Encontro do Criador com a CriaturaMeu encontro com Humberto Gessinger
Eram meados dos anos 2000. A internet era discada. Os telefones
celulares raros e pesados. Para não
falar da música. Ela vinha em pequenos círculos metálicos, chamados CDs. Os tempos eram outros, mas curtia-se
a liberdade de não estar conectado. Sem precisar a todo instante atualizar
redes sociais, checar e-mails e outras “prioridades”. Estranho que a tecnologia
veio para facilitar, mas muitas vezes nos torna escravos.
Como era ser adolescente nos anos 2000? Tinha minha
própria de círculos metálicos. Separados por álbuns, gêneros e gostos. Músicas que
formavam minha identidade. Cantores que expressavam o que sentia. Dava colorido
ao meu mundo interno. E foi assim no auge dos meus quatorze anos, exprimia uma
paixão pelo rock brasileiro. Estava em uma época que adorava Os Paralamas
do Sucesso, comprei um coletânea dos seus maiores sucessos. A minha surpresa ao
chegar em casa dentro da sacola plástica estava algo desconhecido. A obra de uma band que para mim era totalmente estrangeira chamada Engenheiros
do Hawai. Fiquei frustrada, desapontada e realmente irritada com tal
contratempo.
Deixo o desconhecido
ali encima da estante. Olhando-me ali
estranho e ao mesmo tempo convidativo. Sem coragem de por as músicas para tocar
e nem ao menos me inteirar das letras. Foram
meses de estranhamento até que a curiosidade brotasse. Aos poucos fui me apropriando daquelas
canções. Versos em forma de poesia. Falam sobre a minha cidade Porto Alegre,
trazem também a cultura do Rio Grande do Sul.

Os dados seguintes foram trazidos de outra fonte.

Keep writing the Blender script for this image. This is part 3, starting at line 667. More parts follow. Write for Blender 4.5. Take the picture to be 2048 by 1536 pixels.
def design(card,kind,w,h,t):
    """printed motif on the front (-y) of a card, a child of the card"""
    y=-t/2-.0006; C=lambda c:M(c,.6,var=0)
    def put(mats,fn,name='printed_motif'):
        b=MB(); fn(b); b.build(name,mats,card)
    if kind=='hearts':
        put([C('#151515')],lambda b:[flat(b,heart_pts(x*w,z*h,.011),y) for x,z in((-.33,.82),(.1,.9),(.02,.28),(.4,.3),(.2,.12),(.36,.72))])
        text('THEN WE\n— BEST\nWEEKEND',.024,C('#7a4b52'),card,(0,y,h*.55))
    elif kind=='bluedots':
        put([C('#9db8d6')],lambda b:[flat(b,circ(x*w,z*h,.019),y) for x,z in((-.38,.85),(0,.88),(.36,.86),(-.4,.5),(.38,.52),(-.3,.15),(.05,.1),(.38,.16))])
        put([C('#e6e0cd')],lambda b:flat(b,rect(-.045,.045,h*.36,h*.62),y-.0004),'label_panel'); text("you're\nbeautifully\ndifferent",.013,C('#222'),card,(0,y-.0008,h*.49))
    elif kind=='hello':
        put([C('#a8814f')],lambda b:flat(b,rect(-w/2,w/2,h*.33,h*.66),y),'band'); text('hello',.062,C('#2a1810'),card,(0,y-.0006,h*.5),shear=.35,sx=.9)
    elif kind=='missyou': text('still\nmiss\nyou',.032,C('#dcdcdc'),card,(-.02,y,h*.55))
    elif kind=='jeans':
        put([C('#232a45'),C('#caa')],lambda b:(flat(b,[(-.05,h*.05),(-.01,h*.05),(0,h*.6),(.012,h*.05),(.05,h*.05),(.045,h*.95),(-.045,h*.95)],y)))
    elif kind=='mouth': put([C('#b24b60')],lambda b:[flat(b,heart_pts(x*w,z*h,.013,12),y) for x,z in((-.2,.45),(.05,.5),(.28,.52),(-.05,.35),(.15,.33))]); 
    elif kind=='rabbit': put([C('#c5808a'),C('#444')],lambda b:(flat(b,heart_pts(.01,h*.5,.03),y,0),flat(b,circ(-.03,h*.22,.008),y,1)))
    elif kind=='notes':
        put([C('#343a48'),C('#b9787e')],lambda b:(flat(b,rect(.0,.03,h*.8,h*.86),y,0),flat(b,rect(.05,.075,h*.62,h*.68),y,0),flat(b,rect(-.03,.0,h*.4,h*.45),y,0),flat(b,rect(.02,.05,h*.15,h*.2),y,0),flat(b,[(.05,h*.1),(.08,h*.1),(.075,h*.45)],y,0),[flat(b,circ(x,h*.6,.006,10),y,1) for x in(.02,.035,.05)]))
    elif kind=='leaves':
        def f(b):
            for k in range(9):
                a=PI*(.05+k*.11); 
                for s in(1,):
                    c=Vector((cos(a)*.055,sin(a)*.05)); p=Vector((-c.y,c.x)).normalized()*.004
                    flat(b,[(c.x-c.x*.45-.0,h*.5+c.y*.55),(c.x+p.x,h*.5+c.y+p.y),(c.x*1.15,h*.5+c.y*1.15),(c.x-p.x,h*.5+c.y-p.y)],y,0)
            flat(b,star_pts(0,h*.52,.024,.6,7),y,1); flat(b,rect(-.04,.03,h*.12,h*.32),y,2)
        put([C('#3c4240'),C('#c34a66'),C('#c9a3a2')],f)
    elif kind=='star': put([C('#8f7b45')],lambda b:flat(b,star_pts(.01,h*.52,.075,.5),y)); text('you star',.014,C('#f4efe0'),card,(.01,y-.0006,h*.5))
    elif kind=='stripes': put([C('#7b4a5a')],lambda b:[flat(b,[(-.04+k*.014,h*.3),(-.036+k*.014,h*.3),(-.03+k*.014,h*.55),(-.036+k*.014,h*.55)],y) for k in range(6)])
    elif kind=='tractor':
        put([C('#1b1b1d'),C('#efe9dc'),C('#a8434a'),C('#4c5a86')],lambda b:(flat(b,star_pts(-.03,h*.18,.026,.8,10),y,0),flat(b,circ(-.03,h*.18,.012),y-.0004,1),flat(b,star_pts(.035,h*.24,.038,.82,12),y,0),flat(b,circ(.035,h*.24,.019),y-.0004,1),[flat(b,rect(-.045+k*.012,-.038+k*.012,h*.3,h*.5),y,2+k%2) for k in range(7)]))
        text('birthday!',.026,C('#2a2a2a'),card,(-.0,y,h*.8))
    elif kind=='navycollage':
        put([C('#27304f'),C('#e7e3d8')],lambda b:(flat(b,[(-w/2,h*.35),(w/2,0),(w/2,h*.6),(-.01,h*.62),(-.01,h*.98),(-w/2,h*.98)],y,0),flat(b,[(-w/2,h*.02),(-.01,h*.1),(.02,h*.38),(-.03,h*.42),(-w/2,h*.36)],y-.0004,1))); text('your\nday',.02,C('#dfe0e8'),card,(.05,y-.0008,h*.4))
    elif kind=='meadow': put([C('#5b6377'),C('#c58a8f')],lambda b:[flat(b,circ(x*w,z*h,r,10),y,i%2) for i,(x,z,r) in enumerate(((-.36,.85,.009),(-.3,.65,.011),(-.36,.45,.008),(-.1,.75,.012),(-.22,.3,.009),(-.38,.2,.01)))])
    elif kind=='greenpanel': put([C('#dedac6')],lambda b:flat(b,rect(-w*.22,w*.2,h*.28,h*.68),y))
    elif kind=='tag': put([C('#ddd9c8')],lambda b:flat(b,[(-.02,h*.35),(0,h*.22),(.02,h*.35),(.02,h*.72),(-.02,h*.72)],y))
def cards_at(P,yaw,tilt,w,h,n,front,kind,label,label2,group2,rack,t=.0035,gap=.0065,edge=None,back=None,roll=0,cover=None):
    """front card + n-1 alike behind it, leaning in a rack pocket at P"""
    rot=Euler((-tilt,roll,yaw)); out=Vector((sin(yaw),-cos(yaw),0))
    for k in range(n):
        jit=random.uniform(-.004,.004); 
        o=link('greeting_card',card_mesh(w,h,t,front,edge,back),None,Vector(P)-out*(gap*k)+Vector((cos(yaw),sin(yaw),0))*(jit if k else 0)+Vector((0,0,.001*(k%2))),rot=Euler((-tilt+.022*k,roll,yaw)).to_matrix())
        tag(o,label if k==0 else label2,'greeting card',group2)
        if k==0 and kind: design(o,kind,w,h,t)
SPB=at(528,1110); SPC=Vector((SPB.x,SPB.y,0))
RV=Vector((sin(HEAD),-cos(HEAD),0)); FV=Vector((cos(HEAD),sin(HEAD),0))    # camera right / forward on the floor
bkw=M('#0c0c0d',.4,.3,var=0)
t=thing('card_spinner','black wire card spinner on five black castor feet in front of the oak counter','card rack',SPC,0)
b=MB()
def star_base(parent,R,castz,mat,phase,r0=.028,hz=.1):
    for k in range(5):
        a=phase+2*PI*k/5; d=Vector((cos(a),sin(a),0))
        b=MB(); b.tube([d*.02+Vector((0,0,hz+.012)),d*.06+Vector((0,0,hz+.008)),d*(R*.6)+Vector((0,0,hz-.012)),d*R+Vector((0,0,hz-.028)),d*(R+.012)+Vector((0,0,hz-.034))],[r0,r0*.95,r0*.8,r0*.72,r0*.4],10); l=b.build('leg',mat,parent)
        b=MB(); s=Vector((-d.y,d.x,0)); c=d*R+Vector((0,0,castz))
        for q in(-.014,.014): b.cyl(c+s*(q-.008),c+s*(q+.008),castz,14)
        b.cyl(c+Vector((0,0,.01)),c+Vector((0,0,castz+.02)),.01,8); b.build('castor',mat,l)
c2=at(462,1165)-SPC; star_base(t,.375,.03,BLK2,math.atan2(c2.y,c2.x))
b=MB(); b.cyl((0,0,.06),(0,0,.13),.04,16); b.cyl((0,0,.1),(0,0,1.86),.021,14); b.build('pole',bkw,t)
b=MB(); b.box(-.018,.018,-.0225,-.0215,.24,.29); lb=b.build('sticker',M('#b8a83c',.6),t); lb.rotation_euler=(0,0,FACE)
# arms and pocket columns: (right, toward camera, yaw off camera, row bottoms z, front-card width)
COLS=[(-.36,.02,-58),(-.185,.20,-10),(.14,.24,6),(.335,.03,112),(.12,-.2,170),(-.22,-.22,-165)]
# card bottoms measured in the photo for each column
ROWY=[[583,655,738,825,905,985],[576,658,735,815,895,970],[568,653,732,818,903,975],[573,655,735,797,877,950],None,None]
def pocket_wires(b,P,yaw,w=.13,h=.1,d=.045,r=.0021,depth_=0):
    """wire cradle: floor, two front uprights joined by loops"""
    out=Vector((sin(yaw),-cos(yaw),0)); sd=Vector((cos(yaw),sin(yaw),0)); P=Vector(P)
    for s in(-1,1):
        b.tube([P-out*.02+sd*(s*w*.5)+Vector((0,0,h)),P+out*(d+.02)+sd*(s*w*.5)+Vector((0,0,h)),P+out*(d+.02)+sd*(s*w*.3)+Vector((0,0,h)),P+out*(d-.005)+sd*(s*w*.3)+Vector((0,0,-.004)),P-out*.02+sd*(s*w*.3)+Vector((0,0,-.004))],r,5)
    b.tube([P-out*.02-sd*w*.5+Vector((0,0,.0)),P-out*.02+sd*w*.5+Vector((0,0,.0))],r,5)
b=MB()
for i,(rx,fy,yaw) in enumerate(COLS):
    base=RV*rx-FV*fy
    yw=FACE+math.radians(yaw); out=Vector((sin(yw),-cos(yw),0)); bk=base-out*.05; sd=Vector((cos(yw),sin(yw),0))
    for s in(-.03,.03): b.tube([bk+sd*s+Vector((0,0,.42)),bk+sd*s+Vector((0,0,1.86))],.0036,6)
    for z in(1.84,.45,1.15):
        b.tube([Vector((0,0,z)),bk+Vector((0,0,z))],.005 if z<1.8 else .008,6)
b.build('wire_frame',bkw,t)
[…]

Abordam o Brasil, a politica, as crises. Mas vai mais além, fala do ser
humano. Das nossas humanidades. Desuminidades. Sobre crescer. Se tornar alguém.
Identifiquei-me com as letras do Humberto, senti que finalmente havia encontrado
de fato alguém que me representava. Numa época tão confusa que é adolescência pudesse
me distanciar do bullying sofrido pela sociedade por sempre me sentir um peixe
fora da aquária. Por sempre querer discutir assuntos quem eram vistos como profundos
demais para alguém que recém estava crescendo. Nesta época já escrevia sobre a
corrupção que assola, o medo de paralisa e a total falta de bom sendo das
pessoas.
Encontrei ali um porto seguro. Uma inspiração para
escrever. Me tornar uma pessoa melhor. Depois de tantos anos, pude conhecer o
meu ídolo de perto. O encontro do criador e da criatura. Bebi as palavras proferidas por ele em sua
palestra. Ter a oportunidade de conhecer ele ao vivo foi um dos melhores
momentos da minha existência. Uma das raras vezes em que a gente se sente
pleno. Como se encontrasse alguém com o
qual pudesse finalmente ser eu mesma. Despida de vaidades. Rótulos. Máscaras. Já que hoje em dia é tão raro alguém
que fale sobre liberdade, inspiração, mudar o mundo a partir da gente mesmo. Valores
tão abatidos em uma sociedade abarrotada de informações, mas pobre em fazer de
fato.
Para finalizar fazendo uma analogia com as dez músicas
preferidas do Humberto:
Sempre irei surfar entre karmas e DNAs. Eterna Dom
Quixote que acredita ainda em mudar o mundo. Que amar seja sempre sem
medidas. E que seja por amor as batalhas perdidas. Prefiro andar só, vestida de mim mesma do que usar a cabeça dos outros como
degrau para chegar aonde preciso. Ainda acredito
que ninguém = ninguém apesar de
ainda sermos tão desiguais. Sempre estarei em busca de uma perfeita simetria, às vezes enlouquecedora a fim de sempre me
tornar uma carpinteira do meu próprio universo.
Um pouco princesa parabólica. De vez em quando esbarrar na minha própria timidez
tendo como pano de fundo um piano bar. Mas saber que toda a forma de poder é uma forma de morrer por nada. E que depois
de nós o mundo ainda continuará de uma forma ou de outra por isso é preciso
valorizar os ancestrais e também semear uma posteridade. Travarei a minha batalha pessoal e às vezes inglória
pela Revolta dos Dândis, me nego a
ser apenas mais uma na multidão. Ainda vejo diferença entre poder e corrupção. Enquanto
enxergar diferenças, não me contentarei.